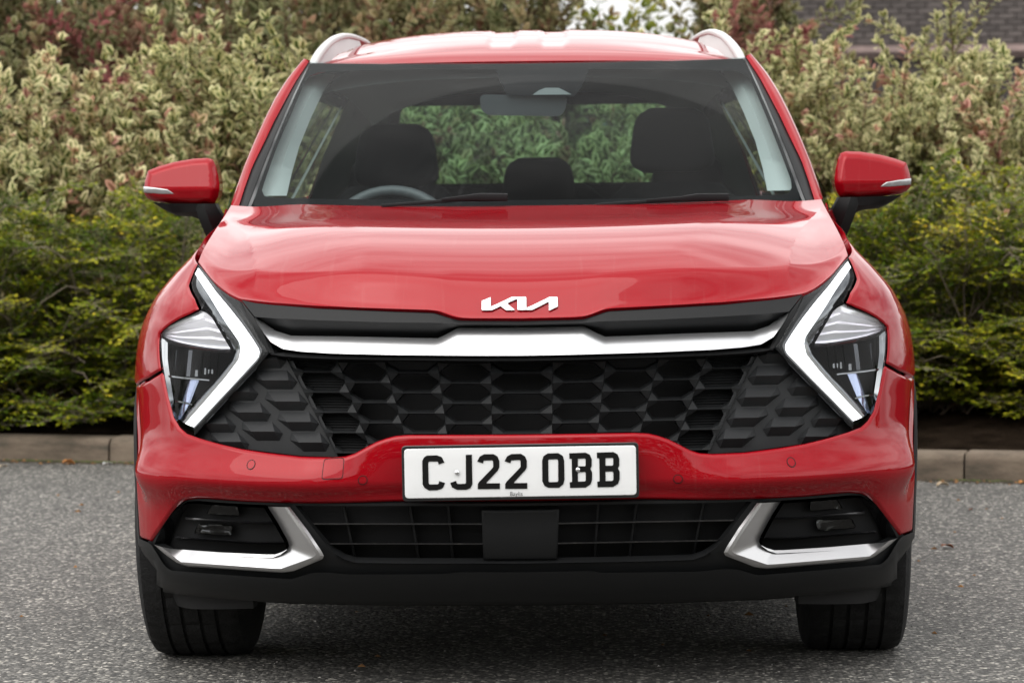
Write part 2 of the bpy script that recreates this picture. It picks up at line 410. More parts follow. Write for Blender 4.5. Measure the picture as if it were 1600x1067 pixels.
def seg_resample(row, counts):
    if isinstance(row[0][0], (int, float)): row = [row]
    out = []
    for i, (sg_, c) in enumerate(zip(row, counts)):
        q = resample(sg_, c); out.append(q if i == 0 else q[1:])
    return np.concatenate(out)
def ladder(name, rows, dys, mat, parent, counts=(40,), sides='both', ang=35):
    "loft between pixel polylines that lie dy behind the shell; 'both' makes two objects, 'joined' one that spans the centre"
    G = np.array([SP(seg_resample(r, counts), d) for r, d in zip(rows, dys)])
    if sides == 'joined':
        G[:, -1, 0] = 0; Gm = mirrorx(G)[:, ::-1][:, 1:]; return grid_mesh(name, np.concatenate([G, Gm], 1), mat, parent, ang)
    if sides == 'left': return grid_mesh(name, G, mat, parent, ang)
    return [grid_mesh(name, G, mat, parent, ang), grid_mesh(name, mirrorx(G), mat, parent, ang)]

car = empty('car', (0, 0, 0))
tag(car, 'bright red SUV with black honeycomb grille parked facing the camera', 'car')

# ---- bonnet
LIP = [(310, 409), (316, 417), (324, 427), (334, 439), (346, 450), (360, 460), (375, 467), (400, 470), (423, 472.6), (500, 478), (560, 480.5), (620, 482.5), (670, 484), (684, 485.5), (694, 489), (706, 493.5), (718, 496.3), (735, 497.2), (812, 497.5)]
_lip3 = SP(rounded(LIP, 6, 3, closed=False)); _lip3[-1, 0] = 0
_lx = -_lip3[::-1, 0]; _ly = _lip3[::-1, 1]; _lz = _lip3[::-1, 2]
_k = np.r_[True, np.diff(_lx) > 1e-5]; _lx, _ly, _lz = _lx[_k], _ly[_k], _lz[_k]
XT = _lx[-1]
_fx = np.r_[_lx[_lx > .17], -_lx[_lx > .17]]; _dip = np.abs(_fx) > .20
_py = np.polyfit(_fx[_dip]**2, np.r_[_ly[_lx > .17], _ly[_lx > .17]][_dip], 4); _pz = np.polyfit(_fx[_dip]**2, np.r_[_lz[_lx > .17], _lz[_lx > .17]][_dip], 4)
_rc = hitY(361, 321, 1.27); _rm = hitY(823, 330, 1.10); XR = -_rc[0]
def hood(u, w):
    u = np.asarray(u, float); w = np.asarray(w, float); q = np.minimum(np.abs(u), 1.0)
    Pe = np.stack([u*XT, np.interp(q*XT, _lx, _ly), np.interp(q*XT, _lx, _lz)], -1)
    P0 = np.stack([u*XT, np.polyval(_py, (q*XT)**2), np.polyval(_pz, (q*XT)**2)], -1)
    P1 = np.stack([u*XR, _rm[1]+(_rc[1]-_rm[1])*q**2.2, _rm[2]+(_rc[2]-_rm[2])*q**3], -1)
    ch = P1-P0; e = smooth(.45, 1.0, q)[..., None]
    Tc = np.stack([ch[..., 0]*.6, np.full_like(u, .42), np.full_like(u, .44)], -1)
    Te = ch*np.array([1, 1.0, 1.35]); T0 = Tc*(1-e)+Te*e
    T1 = np.stack([ch[..., 0]*.8, np.full_like(u, 1.05)-.4*e[..., 0], np.full_like(u, .07)+.04*e[..., 0]], -1)
    t = w[..., None]
    p = (1+2*t)*(1-t)**2*P0+t*(1-t)**2*T0+t*t*(3-2*t)*P1+t*t*(t-1)*T1
    p = p+(Pe-P0)*((1-smooth(0, .13, w))**1.0)[..., None]
    qc = .795+.20*smooth(0, .95, w)                                   # shoulder crease runs out to the edge
    p[..., 2] += .20*smooth(0, .10, w)*(1-smooth(.55, .95, w))*np.minimum(1-q, 1-qc)
    wm = smooth(.1, .5, w)
    p[..., 2] += 0.014*wm*(1-smooth(.72, .95, q))
    p[..., 2] += 0.006*smooth(.25, .75, w)*(1-smooth(.8, 1, w))*(smooth(.45, .62, q)-smooth(.62, .80, q))
    return p
def surf_grid(name, f, U, W, mat, parent, flange=0.02, flange_dir=None):
    UU, WW = np.meshgrid(U, W); u, w = UU.ravel(), WW.ravel(); P = f(u, w); e = 1e-3
    n = np.cross(f(u+e, w)-f(u-e, w), f(u, np.clip(w+e, 0, 1))-f(u, np.clip(w-e, 0, 1))); n /= np.maximum(np.linalg.norm(n, axis=1, keepdims=True), 1e-12)
    if (n*(CAM+np.array([0, 0, 1.5])-P)).sum() < 0: n = -n
    nr, nc = len(W), len(U); V = list(P); N = list(n); F = []
    for i in range(nr-1):
        for j in range(nc-1):
            q = (i*nc+j, i*nc+j+1, (i+1)*nc+j+1, (i+1)*nc+j); a, b, c, d = (P[k] for k in q)
            F.append(q if np.cross(c-a, d-b) @ n[q[0]] > 0 else q[::-1])
    if flange:
        bd = [(j, j+1) for j in range(nc-1)]+[((nr-1)*nc+j+1, (nr-1)*nc+j) for j in range(nc-1)]+[((i+1)*nc, i*nc) for i in range(nr-1)]+[(i*nc+nc-1, (i+1)*nc+nc-1) for i in range(nr-1)]
        for i, j in bd:
            k = len(V); t = P[j]-P[i]; o = np.cross(t, n[i]); o /= max(np.linalg.norm(o), 1e-12)
            di, dj = (-n[i]*flange, -n[j]*flange)
            V += [P[i], P[j], P[j]+dj, P[i]+di]; N += [o]*4; F.append((k, k+3, k+2, k+1))
    return mesh_obj(name, V, F, mat, parent, normals=N)
_u = np.unique(np.r_[np.linspace(-1, 1, 161), [s*q/XT for s in (-1, 1) for q in _lx]])
_u = _u[np.r_[True, np.diff(_u) > 2e-4]]
bonnet = surf_grid('bonnet', hood, _u, np.r_[np.linspace(0, .1, 9), np.linspace(.12, 1, 50)], M_RED, car, flange=0.022)
mesh_obj('bonnet_lining', *(lambda: (lambda G: (G.reshape(-1, 3), [(i*41+j, i*41+j+1, (i+1)*41+j+1, (i+1)*41+j) for i in range(11) for j in range(40)]))(np.array([hood(np.linspace(-.97, .97, 41), np.full(41, w))-np.array([0, -.02, .05]) for w in np.linspace(0.02, 1, 12)])))(), M_DRK, bonnet)

# badge on the bonnet
def zpx(pts, x0, y0, k): return [(x0+a/k, y0+b/k) for a, b in pts]
LOGO = zpx([(140, 190), (295, 128), (298, 290), (660, 122), (895, 120), (910, 135), (912, 312), (1310, 122), (1440, 122), (1452, 140), (1452, 292), (1320, 355), (1298, 355), (1298, 205), (1010, 352), (770, 352), (755, 340),
            (757, 158), (580, 235), (712, 345), (700, 352), (560, 355), (465, 285), (320, 355), (150, 358), (138, 340)], 740, 455, 11.034)
_lg = [newton(hood, x, y, (0, .05)) for x, y in LOGO]
_hn = np.array([0, -.75, .66])
M_BADGE = pmat('badge_silver', (0.88, 0.89, 0.90), rough=0.22, metal=0.35)
patch('badge', [(a*XT, b) for a, b in _lg], lambda s, w: hood(s/XT, w)+_hn*0.006, M_BADGE, bonnet, grid=.008, thick=.008, fillet=.0016, step=.006)

# ---- bumper and wings
ARC_C, ARC_R = (0.88, 0.36), 0.415
SHUT_IN, SHUT_OUT = (251.0, 581), (213.5, 604)
zs = hitS(*SHUT_OUT)[1]
def arc_pt(ang, r=ARC_R, c=ARC_C): return (c[0]+r*math.cos(ang), c[1]+r*math.sin(ang))   # (y, z)
def arc_pts(a0, a1, n=24, r=ARC_R, c=ARC_C): return [arc_pt(a, r, c) for a in np.linspace(a0, a1, n)]
a_sh = math.pi-math.asin((zs-0.005-ARC_C[1])/ARC_R)
z_val = hitS(217.5, 841)[1]
a_lo = math.pi-math.asin((z_val-ARC_C[1])/ARC_R)
bump_px1 = [(812, 677.5), (640, 678), (618, 679.5), (602, 683.5), (586, 689.5), (570, 698), (554, 707), (540, 711.8), (520, 713.5), (471, 712), (420, 706.5), (378, 700.5), (340, 692), (308, 683), (290, 676.5), (279, 667), (269.5, 651.5), (261.5, 622), (254, 586), SHUT_IN, (232, 592.5), SHUT_OUT]
bump_px2 = [(217.5, 841), (235, 847.5), (241, 838), (249, 826), (257.5, 814), (266, 803), (275, 793), (284, 785.5), (293, 781.3), (310, 779.8), (340, 781.8), (380, 785.2), (438, 787.3), (640, 788), (812, 788)]
bump = SZ(bump_px1)+[(s_of_yz(y, z), z) for y, z in arc_pts(a_sh, a_lo, 16)]+SZ(bump_px2)
def bump_push(s, z):
    q = np.abs(s)
    h = 0.016*smooth(.515, .47, z)*(1-smooth(.75, .90, q))                              # lower edge turns under
    h -= 0.034*np.exp(-((z-.505)/.052)**2)*smooth(.27, .50, q)*(1-smooth(S1-.34, S1-.12, q))      # swelling above the fog lamps
    # shallow scoop down the corner
    c = S1-.20+(z-.55)*.5
    h += 0.020*np.exp(-((q-c)/.050)**2)*smooth(.76, .66, z)*smooth(.40, .50, z)
    return h
bumper = patch('bumper', full2(bump), S, M_RED, car, grid=.016, fillet=.009, thick=.03, push=bump_push, gap=.0015, step=.012)
_he = hood(np.full(14, -1.0), np.linspace(.02, 1, 14))
wing_px = [(212.5, 602.5), (231, 591), (250.5, 579), (248, 560), (247.3, 539), (248.3, 521), (264, 507), (279.5, 497.5), (296, 490), (310.5, 482), (304, 465), (294.5, 444), (301, 426), (309, 410)]
_arch_r = arc_pts(0.0, a_sh, 40)
wing = SZ(wing_px)+[(s_of_yz(p[1], p[2]-.006), p[2]-.006) for p in _he[1:]]+[(s_of_yz(1.285, z), z) for z in (1.09, .9, .7, .5, ARC_C[1])]+[(s_of_yz(y, z), z) for y, z in _arch_r[:-1]]
def wing_push(s, z): return 0*s
for sd in (1, -1):
    patch('wing', wing if sd == 1 else mir2(wing), S, M_RED, car, grid=.022, fillet=.006, thick=.025, gap=.0015, step=.015, ref=(-sd*9, -3, 1.5))
    # black arch moulding
    G = []
    for r, off in ((ARC_R+.002, -.006), (ARC_R+.001, .001), (ARC_R-.030, .001), (ARC_R-.038, -.006), (ARC_R-.038, -.05)):
        row = []
        for y, z in arc_pts(-.35, a_lo+.05, 44, r):
            s_ = s_of_yz(y, max(z, .2)); p = S(np.array([s_]), np.array([z]))[0]; n_ = np.array([-1.0, -.25 if y < YB-.1 else 0, 0]); row.append(p+n_*off)
        G.append(row)
    grid_mesh('wheel_arch_moulding', np.array(G) if sd == 1 else mirrorx(G), M_BLK, car, ang=40)
    # inner arch liner
    G = [[(-x, y, z) for y, z in arc_pts(-.5, math.pi+.3, 30, ARC_R-.02)] for x in (.93, .5)]
    G = [[(-min(-p[0], float(aC(p[2]))-.03), p[1], p[2]) for p in G[0]], G[1]]
    grid_mesh('arch_liner', np.array(G) if sd == 1 else mirrorx(G), M_DRK, car)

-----

AIM. Begin at the top of the material above and output each line exactly, stopping after the line that holds "tag(car, 'bright red". Leave out pictures.

SOLUTION.
Write part 2 of the bpy script that recreates this picture. It picks up at line 410. More parts follow. Write for Blender 4.5. Measure the picture as if it were 1600x1067 pixels.
def seg_resample(row, counts):
    if isinstance(row[0][0], (int, float)): row = [row]
    out = []
    for i, (sg_, c) in enumerate(zip(row, counts)):
        q = resample(sg_, c); out.append(q if i == 0 else q[1:])
    return np.concatenate(out)
def ladder(name, rows, dys, mat, parent, counts=(40,), sides='both', ang=35):
    "loft between pixel polylines that lie dy behind the shell; 'both' makes two objects, 'joined' one that spans the centre"
    G = np.array([SP(seg_resample(r, counts), d) for r, d in zip(rows, dys)])
    if sides == 'joined':
        G[:, -1, 0] = 0; Gm = mirrorx(G)[:, ::-1][:, 1:]; return grid_mesh(name, np.concatenate([G, Gm], 1), mat, parent, ang)
    if sides == 'left': return grid_mesh(name, G, mat, parent, ang)
    return [grid_mesh(name, G, mat, parent, ang), grid_mesh(name, mirrorx(G), mat, parent, ang)]

car = empty('car', (0, 0, 0))
tag(car, 'bright red SUV with black honeycomb grille parked facing the camera', 'car')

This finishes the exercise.